What is interesting about this race is that McCain is doing much better among women than Republicans usually do. To the extent it has been successful, Obama's campaign has done so by appealing to male voters.

I suspect that some of McCain's problems do relate to his history of enthusiastic support of immigration expansion. That means that McCain simply can't recruit a lot of traditional GOP activists (i.e. the kind of folks that helped Pat Buchanan do well in national GOP primaries despite the fact Buchanan had virtually no campaign funding). McCain simply lacks support among any traditional GOP group that is actually capable of mobilizing volunteers in any numbers.

We may be heading towards an election result that isn't just a defeat-but a humiliating defeat. The GOP only has one major national issue the polls say favor a position in which Republicans are more prominent than Democrats—and that is immigration. Strangely, the Republicans that are paying attention to immigration aren't really paying attention to those particular forms of immigration that are most likely to directly impact traditional Republican voters, i.e. H-1b and skills based immigration. Of course, McCain has been among the most vocal supporters of immigration expansion in the GOP. The lesson is simple: don't backpedal on your popular issues.

In the wake of a Republican defeat, I suspect that the leaders will at first attempt to rebuild the part around figures like Sarah Palin and "I love H-1b" Mitt Romney. That will mean Democrats will have a chance to adjust their policies into something resembling sanity.

One interesting thing is that Obama is taking a lot of cues from JFK's playbook. Some commentators talked about how the debate last night reminded them of the Nixon Kennedy debate. Of course that debate didn't come at a time when immigration was a significant issue—and at a time when the US economy still had a postwar boost.

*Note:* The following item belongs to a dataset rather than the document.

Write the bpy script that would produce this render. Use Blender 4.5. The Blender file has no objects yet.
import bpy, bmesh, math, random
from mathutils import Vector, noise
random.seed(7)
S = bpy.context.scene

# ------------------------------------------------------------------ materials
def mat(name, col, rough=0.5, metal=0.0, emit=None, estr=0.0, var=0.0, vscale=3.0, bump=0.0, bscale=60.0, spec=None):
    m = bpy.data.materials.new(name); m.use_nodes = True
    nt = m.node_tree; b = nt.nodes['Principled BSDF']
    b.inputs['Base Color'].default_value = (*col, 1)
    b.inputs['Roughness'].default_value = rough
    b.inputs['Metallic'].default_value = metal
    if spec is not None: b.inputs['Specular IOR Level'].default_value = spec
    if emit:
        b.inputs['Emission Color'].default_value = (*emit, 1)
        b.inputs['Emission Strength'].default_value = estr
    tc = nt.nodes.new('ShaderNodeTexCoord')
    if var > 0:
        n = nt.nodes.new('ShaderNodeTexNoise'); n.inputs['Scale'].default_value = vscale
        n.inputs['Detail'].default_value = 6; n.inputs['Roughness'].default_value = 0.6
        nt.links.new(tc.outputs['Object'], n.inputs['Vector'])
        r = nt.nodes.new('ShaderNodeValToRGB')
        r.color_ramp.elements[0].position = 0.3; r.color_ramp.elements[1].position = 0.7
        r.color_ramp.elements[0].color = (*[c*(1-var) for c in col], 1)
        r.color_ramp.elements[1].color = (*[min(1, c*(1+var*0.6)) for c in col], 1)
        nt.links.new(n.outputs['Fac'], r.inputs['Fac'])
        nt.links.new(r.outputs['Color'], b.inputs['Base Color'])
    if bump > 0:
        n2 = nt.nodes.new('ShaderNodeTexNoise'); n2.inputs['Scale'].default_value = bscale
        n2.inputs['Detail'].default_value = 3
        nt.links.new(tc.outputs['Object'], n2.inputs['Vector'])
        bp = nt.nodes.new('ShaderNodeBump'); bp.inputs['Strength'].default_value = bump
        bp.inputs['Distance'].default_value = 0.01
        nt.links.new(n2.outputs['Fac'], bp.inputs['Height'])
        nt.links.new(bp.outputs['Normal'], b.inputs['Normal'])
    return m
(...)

Obama may have the charisma to make some significant changes to traditional Democratic policy. If he really wants to pull the rug out from the Republicans for the next several years, I think he could do so by moderating Democratic positions on immigration and affirmative action-while maintaining traditional Democratic positions on controlling concentration of wealth. Politically this makes sense because the strongest supporters of gender based affirmative action simply aren't supporting Obama strongly in this election. The path here for a successful Obama presidency may be to simply back peddle on his stands that are least popular-and move forward on his stands that have broad support.

It isn't clear to me Obama can follow this political path—but I suspect that Guzzardi is right, that the chance of substantial change in the direction immigration expansion advocates want is also small.